Israel carried out numerous airstrikes in southern Lebanon on Thursday, security sources said. Lebanon's National News Agency reported five people killed in airstrikes in the town of Sohmor.
The Israeli military, in a warning to residents of the south, said it was continuing to target Hezbollah facilities.
Peacekeeper killed, 2 others injured
The UN peacekeeping mission UNIFIL said a UN peacekeeper died Thursday after mortar shells hit his position near Marjayoun in southeastern Lebanon. UNIFIL, which did not say where the shells originated, said two other peacekeepers were wounded and it had opened an investigation into the incident.
The war has continued despite several ceasefires declared from Washington since April.
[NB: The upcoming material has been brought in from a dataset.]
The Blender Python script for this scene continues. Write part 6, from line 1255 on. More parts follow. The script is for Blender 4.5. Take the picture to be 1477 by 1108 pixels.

Hostilities between Hezbollah and Israel reignited March 2, when the group opened fire in support of Tehran as it came under U.S.-Israeli attack.
A statement released by the U.S. State Department said the Israel-Lebanon ceasefire was contingent on Hezbollah completely halting fire, and the evacuation of all its operatives from the area between the border and the Litani River.
In his statement, Katz said Israeli forces would remain in the security zone, including the area of Beaufort castle, seized by Israeli forces at the weekend, "and without the return of the population," Katz added. Israel "will, for the time being, continue its fire and operations on the ground."
Israel's campaign has forced some 1.2 million people to flee their homes, including hundreds of thousands from southern Lebanon, Lebanese authorities and UN agencies say.
What it will take to disarm Hezbollah
Netanyahu's security minister criticizes deal
Israel's far-right National Security Minister Itamar Ben-Gvir called the ceasefire a "serious mistake" and said Prime Minister Benjamin Netanyahu should bring it to the cabinet for a vote.
Ben-Gvir said Hezbollah would not withdraw its fighters from the area south of the Litani River and Lebanon's Armed Forces were incapable of forcing Hezbollah to comply.
On Monday, U.S. President Donald Trump said Israel would not carry out attacks on Beirut after Netanyahu had said he'd ordered strikes on the Hezbollah-controlled southern suburbs.
That announcement prompted criticism from Netanyahu's political opponents, and some allies, that the prime minister had ceded sovereignty.
Katz said Israel would continue to "dismantle terrorist infrastructure in the area" while Israel had "freedom of action, backed by the United States, to strike in Beirut in response to attacks on Israeli communities and territory."
Lebanese ambassador to Washington Nada Hamadeh Moawad called the deal brokered by the U.S. "a very historic moment for Lebanon."
The joint statement said Lebanon and Israel agreed "to swiftly advance the creation of pilot zones in which the Lebanese Armed Forces will take exclusive control of the territory to the exclusion of all non-state actors."
Lebanon's army deployed into the south as part of a ceasefire agreed in November 2024 to end the last Hezbollah-Israel war, and declared in January that it had established control over the area between the border and the Litani.
Last week, Iran and the U.S. signalled progress toward a tentative initial agreement to halt the war and reopen the Strait of Hormuz, but the two sides have yet to sign off on the deal, which would leave more complex negotiations for later.
Iran's Supreme Leader Ayatollah Mojtaba Khamenei said on Thursday that Iran's enemies had already been defeated on the battlefield and were now seeking to sow internal divisions.
Khamenei has not been seen in public since he succeeded his father, who was killed in an airstrike at the start of the war.
In addition to Tehran conditioning a deal on an end to fighting in Lebanon, it also wants access to billions of dollars in oil revenue, waivers on sanctions on crude exports, a lifting of a U.S. blockade on its ports and leverage over the strait.
Trump has said his top priority is to stop Iran from acquiring nuclear weapons. Iran says its atomic program is for peaceful purposes.